You are not including withdrawals in your math. Many retirees have to withdraw from their investment accounts periodically to pay bills. If the market goes down 10% like it did a few weeks ago, withdrawing funds gives you less material to recover that loss, compounding down periods.

If you add a withdrawal after each period, you'll see that losses (or smaller gains in your scenario) early in the plan will reduce the final balance since there's a smaller balance to benefit from the higher returns at the end.

So keeping at least some funds in relatively safe investments is a prudent strategy. Using "age in bonds" is a rule of thumb meant to be easy to understand and implement; it is not meant to be the most optimal strategy. It may be too much for someone with a lot of different fund that can afford some risk, or not enough for someone that has a tight retirement plan without much room for error.

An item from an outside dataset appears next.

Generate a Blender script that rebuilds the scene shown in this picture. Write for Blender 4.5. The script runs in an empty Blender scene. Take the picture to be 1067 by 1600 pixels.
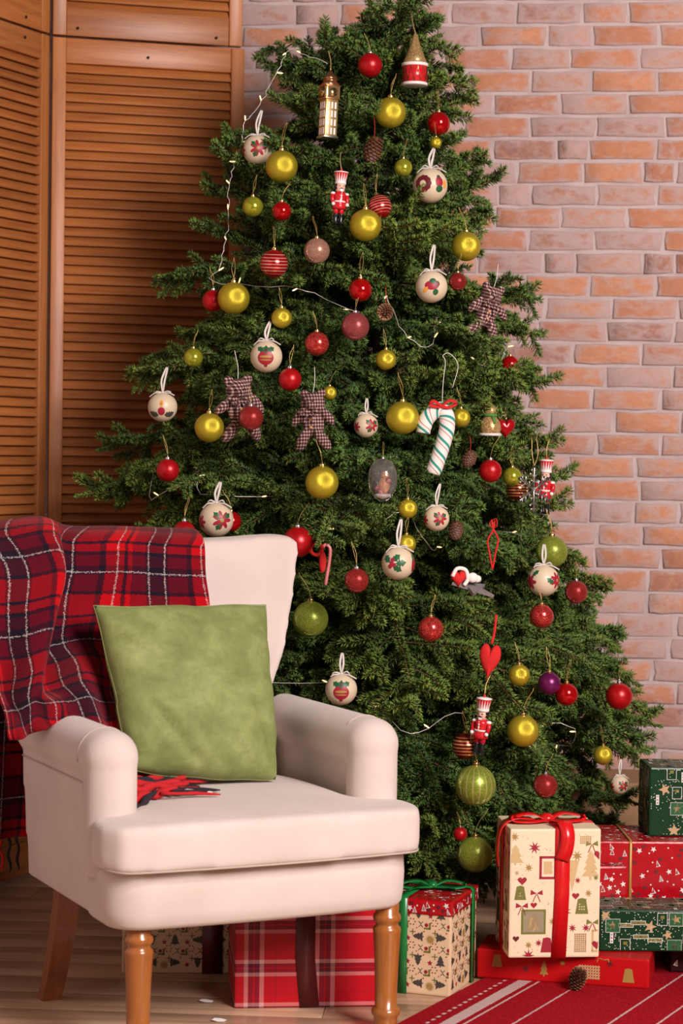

April 19, 2025 Score: 2 Rep: 9,673 Quality: Low Completeness: 20%

These are just permutations of the same (annual, I assume) returns. It doesn't tell you anything about actual volatility, which is typically based on the annualized standard deviation of daily returns.

It comes down to risk vs reward: how much are you willing/able to lose in a given year, based on historical data, in expectation of a higher return. You want to be able to ride out downturns, rather than being forced to sell at the bottom. As a result, most people prefer a more conservative allocation for shorter time horizons until the money is needed.